YOUR TASK: Print, word for word, every line from the beginning of the listing up to and including the line with "310,290,12 345,298,15 368,290,12". Pictures are to be excluded.

COLLECTED DATA:
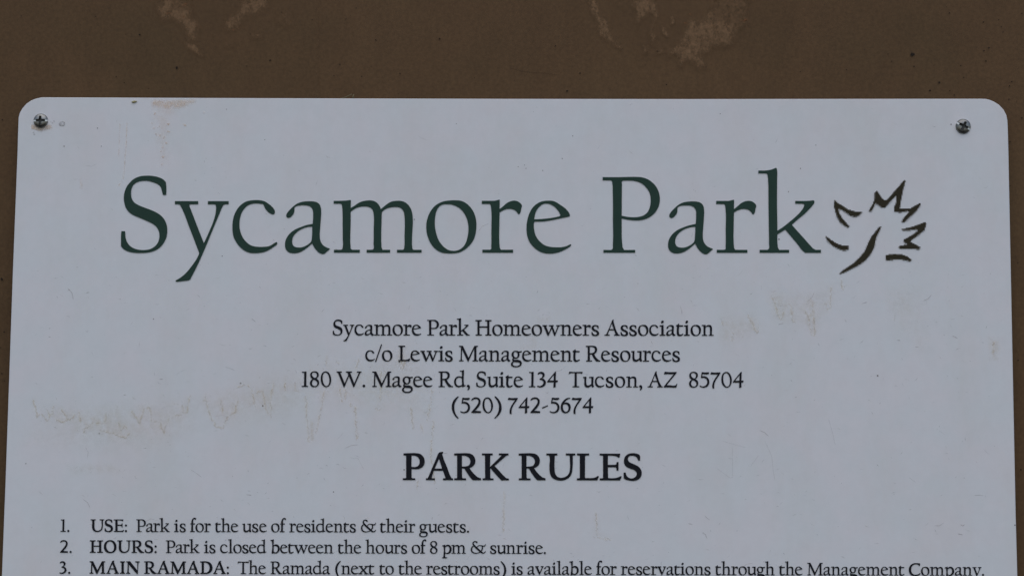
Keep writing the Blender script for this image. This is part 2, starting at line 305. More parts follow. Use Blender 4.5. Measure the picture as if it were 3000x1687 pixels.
g('f', 410, 219, .02, -.04, "213,172* 212,188* 200,192 188,180 172,182 162,205 160,260* 195,260* 193,274* 160,274* 158,390* 168,398* 190,398* 190,410* 107,410* 107,398* 122,398* 130,390* 132,274* 112,272* 115,262* 132,258* 135,220 148,185 170,165 195,160")
g('b', 785, 219, .0, .04, "1550,553* 1575,552 1600,543* 1606,547* 1602,648* 1635,632 1670,635 1698,660 1710,700 1700,745 1672,778 1635,790 1605,785 1578,795* 1570,790* 1577,740 1578,590 1572,568 1550,565*", "1602,665* 1602,755* 1620,772 1645,772 1670,752 1680,715 1675,680 1655,660 1628,655")
g('p', 757, 209, .02, .04, "2085,620* 2110,616 2130,608* 2133,632* 2160,612 2195,612 2225,635 2240,680 2230,725 2200,755 2165,762 2130,752* 2130,815* 2140,824* 2165,824* 2165,836* 2082,836* 2082,824* 2097,824* 2104,815* 2106,640 2103,632* 2085,632*", "2130,652* 2130,735* 2150,748 2180,742 2203,715 2210,680 2203,650 2180,632 2155,635")
# ampersand: three pen strokes, x,y,width
G['&'] = (430, 219, .02, .02, (
  "~222,243,12 225,228,22 205,217,16 180,218,14 160,235,15 160,258,20 185,295,26 225,335,28 270,375,26 315,412,24 345,422,14 368,408,10 381,388,7",
  "~176,288,9 145,312,16 130,350,20 138,392,20 175,420,16 225,423,11 275,408,9 312,370,15 325,330,16 315,298,12 290,285,8 255,290,8 234,312,9 231,332,7",
  "~270,286,8 310,290,12 345,298,15 368,290,12 381,262,6"))

g('P', 727, 537, .03, .04, "228,195* 340,190 480,190 560,205 620,255 650,335 640,410 600,465 540,495 460,503 383,497* 383,650 385,685 397,700* 458,700* 458,727* 215,727* 215,700* 265,700* 285,690* 285,250* 280,228* 228,222*", "383,225* 450,227 510,250 550,300 562,360 548,420 515,455 470,470 380,468*", d=B)
g('A', 727, 537, .015, .015, "1015,160* 1020,170* 1000,200* 1010,245 1100,480 1170,660 1195,700* 1223,700* 1223,727* 1025,727* 1025,700* 1070,700* 1080,690* 1025,535* 828,535* 782,685* 790,700* 852,700* 852,727* 678,727* 678,700* 710,700* 730,670* 900,270 935,190 955,170*", "845,500* 1010,500* 940,290*", d=B)
g('R', 727, 537, .03, .015, "1262,195* 1400,190 1520,190 1600,205 1655,250 1682,320 1672,395 1635,445 1562,485* 1610,555 1690,640 1740,680 1800,700* 1800,727* 1645,727* 1620,705 1540,600 1470,490* 1412,485* 1412,680* 1430,700* 1495,700* 1495,727* 1265,727* 1265,700* 1305,700* 1325,690* 1325,240* 1318,225* 1262,222*", "1412,225* 1470,227 1530,245 1575,285 1595,340 1585,400 1555,440 1500,457 1412,460*", d=B)
g('K', 728, 535, .03, .02, "1832,195* 2040,195* 2040,222* 2000,222* 1988,235* 1988,470* 2230,240* 2232,225* 2220,222* 2175,222* 2175,195* 2360,195* 2360,222* 2320,228* 2075,445* 2150,525 2270,655 2320,700* 2368,705* 2368,730* 2225,730* 2200,705 2005,488* 1988,500* 1988,680* 2000,702* 2055,702* 2055,728* 1845,728* 1845,702* 1880,700* 1897,685* 1895,240* 1885,222* 1832,222*", d=B)
g('U', 679, 497, .02, .02, "652,183* 850,183* 850,210* 812,210* 800,225* 797,480 810,565 850,620 910,643 980,635 1040,605 1080,555 1098,480 1097,300 1092,225 1085,210* 1020,210* 1020,183* 1190,183* 1190,210* 1150,210* 1140,225* 1135,450 1120,550 1080,620 1010,665 930,683 850,675 780,645 735,590 717,520 713,400 712,235 700,210* 652,210*", d=B)
g('L', 679, 497, .04, .0, "1238,183* 1458,183* 1458,210* 1400,210* 1380,225* 1377,630* 1385,648* 1500,648 1570,640 1630,608* 1642,615* 1612,680* 1235,680* 1235,652* 1275,652* 1293,640* 1293,230* 1280,210* 1238,210*", d=B)
g('E', 679, 497, .03, .03, "1663,185* 2045,185* 2030,250* 2015,248 1990,230 1930,217 1810,212* 1810,397* 1960,397* 1980,385* 1985,345* 2012,343* 2010,497* 1985,497* 1978,450* 1965,432* 1810,432* 1812,630* 1820,648* 1920,650 1990,640 2060,610* 2073,615* 2040,680* 1665,680* 1665,652* 1715,652* 1730,640* 1730,230* 1720,212* 1663,210*", d=B)
g('S', 679, 497, .04, .05, "2412,305* 2390,310* 2375,275 2350,240 2310,220 2260,212 2210,225 2183,260 2182,300 2205,340 2260,370 2340,405 2400,445 2435,505 2440,570 2415,630 2360,672 2290,688 2210,680 2150,665 2115,645* 2110,545* 2140,540* 2150,585 2185,630 2240,653 2300,645 2345,610 2362,560 2345,515 2300,480 2230,455 2160,420 2125,370 2120,310 2140,240 2195,195 2270,178 2340,185 2395,205 2412,235*", d=B)
g('H', 818, 235, .03, .03, "670,585* 778,585* 778,600* 752,602* 742,612* 742,685* 848,685* 848,612* 838,602* 812,600* 812,585* 918,585* 918,600* 893,602* 885,612* 885,790* 895,803* 918,803* 918,818* 810,818* 810,803* 838,803* 848,790* 848,702* 740,702* 740,790* 750,803* 778,803* 778,818* 670,818* 670,803* 692,803* 703,790* 703,612* 693,602* 670,600*", d=B)
g('O', 818, 235, .04, .05, "940,710 948,655 975,612 1015,588 1065,580 1115,592 1155,630 1175,690 1172,745 1145,792 1105,817 1050,823 1000,812 962,778 945,745", "980,695 988,650 1010,615 1050,600 1090,610 1120,645 1135,700 1130,755 1108,790 1070,803 1030,793 1000,760 985,730", d=B)
g('M', 1213, 232, .02, .03, "668,982* 730,982* 812,1150* 900,982* 957,982* 957,995* 935,998* 932,1008* 935,1185* 942,1198* 960,1200* 960,1213* 875,1213* 875,1200* 893,1198* 900,1185* 898,1045* 808,1218* 795,1218* 715,1045* 710,1185* 718,1198* 735,1200* 735,1213* 665,1213* 665,1200* 682,1198* 692,1185* 700,1020* 693,1000* 668,995*", d=B)
g('I', 1213, 232, .03, .03, "1235,982* 1323,982* 1323,997* 1307,999* 1300,1010* 1300,1185* 1308,1198* 1323,1199* 1323,1213* 1232,1213* 1232,1199* 1250,1198* 1262,1185* 1262,1010* 1253,999* 1235,997*", d=B)
g('N', 1213, 232, .03, .03, "1357,982* 1425,982* 1565,1155* 1565,1010* 1555,998* 1525,997* 1525,982* 1603,982* 1603,997* 1588,999* 1580,1010* 1570,1218* 1555,1218* 1400,1035* 1397,1185* 1405,1198* 1425,1199* 1425,1213* 1353,1213* 1353,1199* 1370,1198* 1378,1185* 1383,1010* 1375,999* 1357,997*", d=B)
g('D', 1160, 223, .03, .03, "285,938* 400,937 450,950 490,990 505,1040 497,1095 465,1135 415,1157 350,1160* 288,1160* 288,1147* 305,1145* 315,1132* 315,965* 307,953* 285,952*", "350,955* 395,957 435,985 458,1040 450,1095 420,1130 385,1142 350,1142*", d=B)

def smooth_closed(pts, cor, n):
    k = len(pts); out = []
    def unit(a, b):
        dx, dy = b[0] - a[0], b[1] - a[1]; L = hypot(dx, dy) or 1e-9
        return dx / L, dy / L, L
    def tangent(i):
        p = unit(pts[i - 1], pts[i]); q = unit(pts[i], pts[(i + 1) % k])
        w = p[2] + q[2]
        tx, ty = (p[0] * q[2] + q[0] * p[2]) / w, (p[1] * q[2] + q[1] * p[2]) / w
        L = hypot(tx, ty) or 1e-9
        return tx / L, ty / L
    for i in range(k):
        j = (i + 1) % k
        a, b = pts[i], pts[j]
        out.append(a)
        if cor[i] and cor[j]: continue
        ux, uy, L = unit(a, b)
        t0 = (ux, uy) if cor[i] else tangent(i)
        t1 = (ux, uy) if cor[j] else tangent(j)
        for s in range(1, n):
            t = s / n
            h00 = 2*t**3 - 3*t*t + 1; h10 = t**3 - 2*t*t + t; h01 = -2*t**3 + 3*t*t; h11 = t**3 - t*t
            out.append((h00*a[0] + h10*L*t0[0] + h01*b[0] + h11*L*t1[0], h00*a[1] + h10*L*t0[1] + h01*b[1] + h11*L*t1[1]))
    return out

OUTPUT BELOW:
Keep writing the Blender script for this image. This is part 2, starting at line 305. More parts follow. Use Blender 4.5. Measure the picture as if it were 3000x1687 pixels.
g('f', 410, 219, .02, -.04, "213,172* 212,188* 200,192 188,180 172,182 162,205 160,260* 195,260* 193,274* 160,274* 158,390* 168,398* 190,398* 190,410* 107,410* 107,398* 122,398* 130,390* 132,274* 112,272* 115,262* 132,258* 135,220 148,185 170,165 195,160")
g('b', 785, 219, .0, .04, "1550,553* 1575,552 1600,543* 1606,547* 1602,648* 1635,632 1670,635 1698,660 1710,700 1700,745 1672,778 1635,790 1605,785 1578,795* 1570,790* 1577,740 1578,590 1572,568 1550,565*", "1602,665* 1602,755* 1620,772 1645,772 1670,752 1680,715 1675,680 1655,660 1628,655")
g('p', 757, 209, .02, .04, "2085,620* 2110,616 2130,608* 2133,632* 2160,612 2195,612 2225,635 2240,680 2230,725 2200,755 2165,762 2130,752* 2130,815* 2140,824* 2165,824* 2165,836* 2082,836* 2082,824* 2097,824* 2104,815* 2106,640 2103,632* 2085,632*", "2130,652* 2130,735* 2150,748 2180,742 2203,715 2210,680 2203,650 2180,632 2155,635")
# ampersand: three pen strokes, x,y,width
G['&'] = (430, 219, .02, .02, (
  "~222,243,12 225,228,22 205,217,16 180,218,14 160,235,15 160,258,20 185,295,26 225,335,28 270,375,26 315,412,24 345,422,14 368,408,10 381,388,7",
  "~176,288,9 145,312,16 130,350,20 138,392,20 175,420,16 225,423,11 275,408,9 312,370,15 325,330,16 315,298,12 290,285,8 255,290,8 234,312,9 231,332,7",
  "~270,286,8 310,290,12 345,298,15 368,290,12 381,262,6"))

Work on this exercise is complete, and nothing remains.